● The task: The exercise asks for every line of the data to be reproduced exactly.

● Information provided:
::::
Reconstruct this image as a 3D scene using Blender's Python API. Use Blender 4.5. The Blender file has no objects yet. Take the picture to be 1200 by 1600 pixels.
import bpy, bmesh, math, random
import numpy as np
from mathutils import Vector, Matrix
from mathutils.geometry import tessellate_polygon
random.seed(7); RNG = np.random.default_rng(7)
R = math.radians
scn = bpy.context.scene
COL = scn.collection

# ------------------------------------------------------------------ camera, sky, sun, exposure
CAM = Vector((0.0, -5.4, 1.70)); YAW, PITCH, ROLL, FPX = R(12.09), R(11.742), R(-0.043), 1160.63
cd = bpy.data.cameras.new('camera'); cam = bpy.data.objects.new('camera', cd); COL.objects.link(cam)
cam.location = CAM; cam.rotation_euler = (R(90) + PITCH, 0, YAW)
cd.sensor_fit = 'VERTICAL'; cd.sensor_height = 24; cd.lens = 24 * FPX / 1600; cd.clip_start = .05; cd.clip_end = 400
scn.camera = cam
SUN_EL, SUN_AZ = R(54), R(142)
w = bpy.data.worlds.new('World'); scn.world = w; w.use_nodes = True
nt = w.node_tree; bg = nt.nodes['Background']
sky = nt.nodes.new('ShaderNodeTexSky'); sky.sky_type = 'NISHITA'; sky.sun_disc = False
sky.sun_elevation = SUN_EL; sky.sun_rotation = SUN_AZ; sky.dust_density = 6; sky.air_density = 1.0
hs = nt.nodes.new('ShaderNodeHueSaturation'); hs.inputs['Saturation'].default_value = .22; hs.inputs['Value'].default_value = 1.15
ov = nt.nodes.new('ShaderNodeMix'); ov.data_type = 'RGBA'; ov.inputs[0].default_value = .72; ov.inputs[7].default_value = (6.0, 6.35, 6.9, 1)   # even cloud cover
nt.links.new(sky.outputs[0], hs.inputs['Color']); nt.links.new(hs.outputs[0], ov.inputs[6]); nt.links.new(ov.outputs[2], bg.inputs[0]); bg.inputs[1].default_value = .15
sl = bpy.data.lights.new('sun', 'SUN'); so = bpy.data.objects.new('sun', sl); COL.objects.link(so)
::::
● Solution for this task:
Reconstruct this image as a 3D scene using Blender's Python API. Use Blender 4.5. The Blender file has no objects yet. Take the picture to be 1200 by 1600 pixels.
import bpy, bmesh, math, random
import numpy as np
from mathutils import Vector, Matrix
from mathutils.geometry import tessellate_polygon
random.seed(7); RNG = np.random.default_rng(7)
R = math.radians
scn = bpy.context.scene
COL = scn.collection

# ------------------------------------------------------------------ camera, sky, sun, exposure
CAM = Vector((0.0, -5.4, 1.70)); YAW, PITCH, ROLL, FPX = R(12.09), R(11.742), R(-0.043), 1160.63
cd = bpy.data.cameras.new('camera'); cam = bpy.data.objects.new('camera', cd); COL.objects.link(cam)
cam.location = CAM; cam.rotation_euler = (R(90) + PITCH, 0, YAW)
cd.sensor_fit = 'VERTICAL'; cd.sensor_height = 24; cd.lens = 24 * FPX / 1600; cd.clip_start = .05; cd.clip_end = 400
scn.camera = cam
SUN_EL, SUN_AZ = R(54), R(142)
w = bpy.data.worlds.new('World'); scn.world = w; w.use_nodes = True
nt = w.node_tree; bg = nt.nodes['Background']
sky = nt.nodes.new('ShaderNodeTexSky'); sky.sky_type = 'NISHITA'; sky.sun_disc = False
sky.sun_elevation = SUN_EL; sky.sun_rotation = SUN_AZ; sky.dust_density = 6; sky.air_density = 1.0
hs = nt.nodes.new('ShaderNodeHueSaturation'); hs.inputs['Saturation'].default_value = .22; hs.inputs['Value'].default_value = 1.15
ov = nt.nodes.new('ShaderNodeMix'); ov.data_type = 'RGBA'; ov.inputs[0].default_value = .72; ov.inputs[7].default_value = (6.0, 6.35, 6.9, 1)   # even cloud cover
nt.links.new(sky.outputs[0], hs.inputs['Color']); nt.links.new(hs.outputs[0], ov.inputs[6]); nt.links.new(ov.outputs[2], bg.inputs[0]); bg.inputs[1].default_value = .15
sl = bpy.data.lights.new('sun', 'SUN'); so = bpy.data.objects.new('sun', sl); COL.objects.link(so)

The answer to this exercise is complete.